Le droit administratif
Vient ensuite le droit administratif qui, la plupart du temps, s’applique contre l’État, une commune, une collectivité publique, etc. Relèvent aussi du tribunal administratif les personnes morales de droit public, les établissements publics, la liste est longue et parfois difficile à cerner. Les adversaires potentiels pour lesquels le tribunal administratif doit être saisi sont disponibles sur le site du tribunal des conflits (voir encadré). Ainsi, si un préfet prend un arrêté visiblement dangereux pour l’environnement, la juridiction administrative peut être saisie afin de le contester. Cette juridiction n’est pas systématiquement compétente sur l’environnement. Même si le tribunal administratif intervient régulièrement concernant des questions environnementales, il n’en a pas le monopole. Ce tribunal peut être saisi en vue d’une décision rapide, souvent provisoire (référé) ou pour trancher le fond du litige, c’est-à-dire déterminer les responsabilités des uns et des autres ou annuler une décision. Ces deux procédures peuvent être mises en œuvre simultanément. Une association ou une fédération pourra donc contester un arrêté préfectoral ou une décision d’État devant ce tribunal. La procédure est gratuite et se fait via Télérecours, une plateforme dématérialisée mise en place par l’État, qui permet d’envoyer les documents et demandes au tribunal.
Le droit pénal
L’apparition récente d’outils de défense de l’environnement dans la procédure pénale n’est pas un hasard, cette problématique étant de plus en plus prise au sérieux par les politiques et les citoyens.
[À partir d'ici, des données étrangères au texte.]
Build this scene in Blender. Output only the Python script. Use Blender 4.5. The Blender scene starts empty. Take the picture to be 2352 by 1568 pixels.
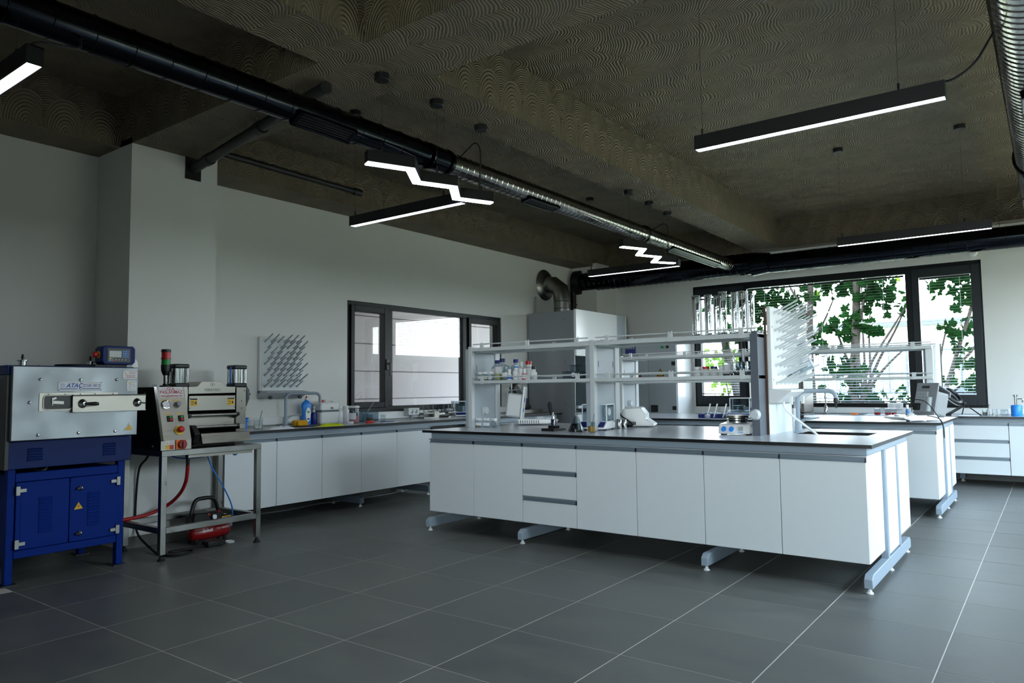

Ce domaine est beaucoup plus contraignant à l’égard des auteurs. Ainsi, en 2020, un arrêt de la Cour de cassation est venu préciser que lorsqu’une pollution est constatée, le juge pénal peut faire cesser l’activité d’une entreprise, s’il considère que son activité est en lien avec la pollution, même si aucune faute n’a été commise. Cette décision donne une grande force à cette procédure. L’outil le plus efficace du droit pénal est fixé à l’article L. 216-13 du Code de l’environnement. Cet article permet à un magistrat de faire cesser une activité qui serait en lien avec une pollution constatée. L’exploitation peut ne pas être fautive, on l’a vu, mais participer directement ou non à la pollution constatée. Cet article est critiquable d’un point de vue juridique car sa mise en œuvre suppose du provisoire ce qui, en matière pénale, est toujours délicat. Mais il s’avère excessivement efficace pour lutter contre toute forme de pollution. Pour faire usage de cet article, il convient d’informer le procureur de la République d’une pollution et de lui demander de saisir le juge des libertés de la détention afin de faire cesser le trouble. On comprend donc également que le trouble doit être en train de survenir. Pour faire appliquer ce texte, il convient de rapporter un maximum d’éléments prouvant la pollution : photographies, vidéos, témoignages, constatations de policiers, etc.
Des dossiers solides
Gardons tout de même à l’esprit que les infractions sont très nombreuses et submergent souvent le procureur de la République. Pour que l’action prévue au Code de l’environnement soit efficace, il faut rapporter des dossiers construits, solides et étayés au magistrat. On l’aura compris : le recours à tel ou tel domaine juridique dépend de la nature du trouble environnemental ou de la procédure envisagée. Il ne faut pas se tromper !
Le tribunal des conflits
Le tribunal des conflits est la juridiction qui précise devant quel juge –administratif, judiciaire (ex. tribunal de grande instance ou d’instance)– une affaire doit être évoquée. Cette juridiction ne siège qu’à Paris. Elle n’est saisie qu’exceptionnellement, s’il existe un débat sur la nature de l’affaire. En cas de doute, c’est dans les décisions passées qu’il faut fouiller pour savoir.